5 The difficulty is, in Mr Lazarus' submission, avoided because Mr Tassell's affidavit of 9 March 2009, although sworn and filed in the Court of Appeal in support of the notice of motion to which I have referred, was not filed in accordance with any direction of the Court of Appeal. It was, as it were, an affidavit volunteered by the applicant under the notice of motion in order to provide evidence in support of the application, and this was so without any requirement of the Court of Appeal having been imposed.
6 That being so, Mr Lazarus submits, and I accept, the affidavit falls outside the class of documents to which the obligation of substantive law discussed in Hearne v Street relates.

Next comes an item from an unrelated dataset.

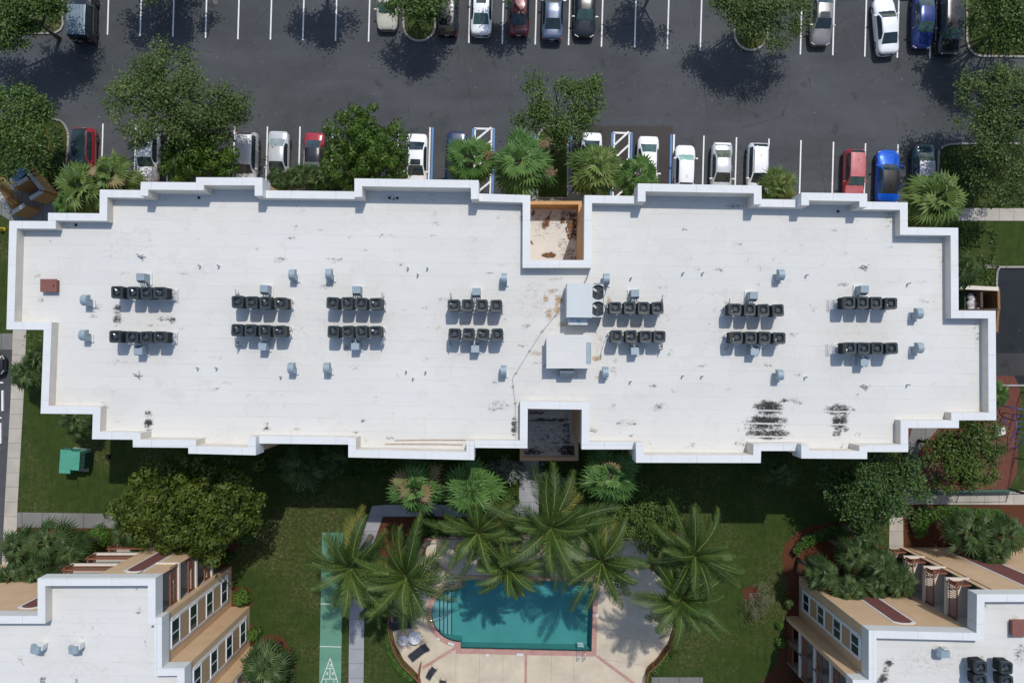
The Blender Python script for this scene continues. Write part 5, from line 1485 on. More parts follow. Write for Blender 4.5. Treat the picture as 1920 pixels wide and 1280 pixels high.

7 In the joint judgment of Hayne, Heydon and Crennan JJ, the following appears at [96]:
- “Where one party to litigation is compelled, either by reason of a rule of court, or by reason of a specific order of the court, or otherwise, to disclose documents or information, the party obtaining the disclosure cannot, without the leave of the court, use it for any purpose other than that for which it was given unless it is received into evidence. The types of material disclosed to which this principle applies include documents inspected after discovery, answers to interrogatories, documents produced on subpoena, documents produced for the purposes of taxation of costs, documents produced pursuant to a direction from an arbitrator, documents seized pursuant to an Anton Piller order, witness statements served pursuant to a judicial direction and affidavits.”
8 It will thus be seen that the affidavit created and filed in the circumstances to which I have referred falls outside the categories mentioned here. In particular, the opening words are not satisfied or attracted in that the plaintiffs were not "compelled, either by reason of a rule of court, or by reason of a specific order of the court, or otherwise" to put forward the information contained in the affidavit (see also Prime Finance Pty Ltd v Randall [2009] NSWSC 361 at [31] – [32]).
9 My ruling therefore is that Mr Lazarus may embark upon the course of cross-examination he proposes without departing from the obligation of substantive law discussed in Hearne v Street.